Have moved forward on the drawing. Strange how it's always in fits and starts. Spend more time staring at it then actually working on it. Popped the bright yellow mat board around it yesterday and it looks fine. Still a lot to do. The water and the reflections aren't right and the centaur doesn't stand out from the background enough but the problems are solvable. Well, no picture that I do is perfect but conceited as it sounds if I saw one in a gallery I'd want to buy it. Guess that's because I do pictures that I like.

Watched Arts:21 on SBS yesterday. I must be really out of the loop but I can't help but think many artists are just having a wank. If the work needs long explanations as to its meaning with background, political correctness (or incorrectness), antecedents to the original idea and reference to a seed inspiration of some vague or esoteric root than it doesn't, in my opinion, stand alone as something which can be appreciated for itself. And some of it is just BAD. I know I'm very archaic in my idea of what constitutes art but a blank canvas with a dot or a squiggle that people are willing to pay big $$ for is just beyond my understanding. There was an auction of a large gold (not real gold) circle by some name artist and it fetched hundreds of thousands of dollars. I've got pictures on the refrigerator by R's grandkids that are more pleasurable to look at than some of the stuff produced by 'artists'. I suppose I'm old fashioned enough to believe that artists should be able to draw or at least use colour in some way which is understood or appreciated by the viewer.

I wasn't going to write this because of privacy and not wishing to hurt R but realise that pretending my thoughts are always proper and good is just fooling myself. I was on ABC arts looking for interesting artwork and saw the search box. Hmm, I thought, wonder if there's anything on id. There was, an interview he did on the current status of free to air television on a radio program out of Brisbane. It was a year ago but I could listen to it thanks to modern technology (never fails to amaze). There was that voice, instantly recognizable. Happily it didn't evoke any particular emotion. He sounds mellower. Perhaps age has wrought its magic.

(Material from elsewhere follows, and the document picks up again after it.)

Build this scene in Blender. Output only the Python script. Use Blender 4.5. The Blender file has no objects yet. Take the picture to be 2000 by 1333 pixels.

So that was that. I didn't doubt that I was over him but yet there is this ego thing. He has taken the place of the autocratic parents (which I never had) in that I am still, after 30 years, mentally pleading my case, my life, as though I still have to prove how worthy I am. He is a success. Highly regarded screenwriter/playwright, winner of AFI awards, etc. I am a non-certified vet nurse dabbling in art with an unfinished book languishing on my computer and a penchant for bird rescue and training.

Why is that? Why, in that first instant of seeing him did he appear to glow standing, one among many, in that crowded Freemantle pub New Years Eve? I do think there's something to reincarnation and if that is so, we have unfinished business. Our ending was not resolved. Or maybe it was in his mind and not in mine. That seems more likely. It is I that have unfinished business - but not with him, with me. That judgment and lack of self-worth. What is a persons worth? Is it the wealthy celebrity man or the poor man who, like R, sees a rainwater tank that a new neighbour down the road has lost down the hill, and says I must give that man a hand to haul it back up? I wish I naturally had R's generosity of spirit. He hasn't even met this man yet there is no hesitation in offering his help. I've seen that rainwater tank for days and thought, poor guy, he's lost his tank. It didn't even occur to me to offer help. R's spirit humbles me. Yes, id could talk R into a corner. He is smarter, more widely read, more creative, more observant but is he a better man? Unless he's undergone a complete transformation, I doubt it. So that takes care of that. How do I take care of me, checking my reflection in a mirror ' how would he see me after 30 years, not too bad for a 54 year old', look I can do yoga and even stand on my head, wow, isn't that something? Can you do that, id, can you?

Debussy's Claire de Lune. A harp recital from Brisbane on the radio. I remember when id and I had had a horrible fight and I played Afternoon of a Faun repeatedly. Id asked me why and I said something about the fact that there was such beauty in the world was a lifeline.

If there was a time in my life when I courted disaster it was with him. Not drugs or alcohol or reckless living, it was the way I was influenced by him. I hit rock bottom. Depression and sadness was like a physical weight on my shoulders. I wouldn't have survived him. I don't think he's a bad man. He was just bad for me. Like people search out their abusers, someone to show them in real terms the real opinion of themselves that they secretly harbor. I still don't understand it. I'm not sure how I can stop those conversations in my head, 'but I am doing something with my life.' Certainly not his fault. If I knew how to confront them and destroy those thoughts in one go I would but I suspect it's a process, a process called life.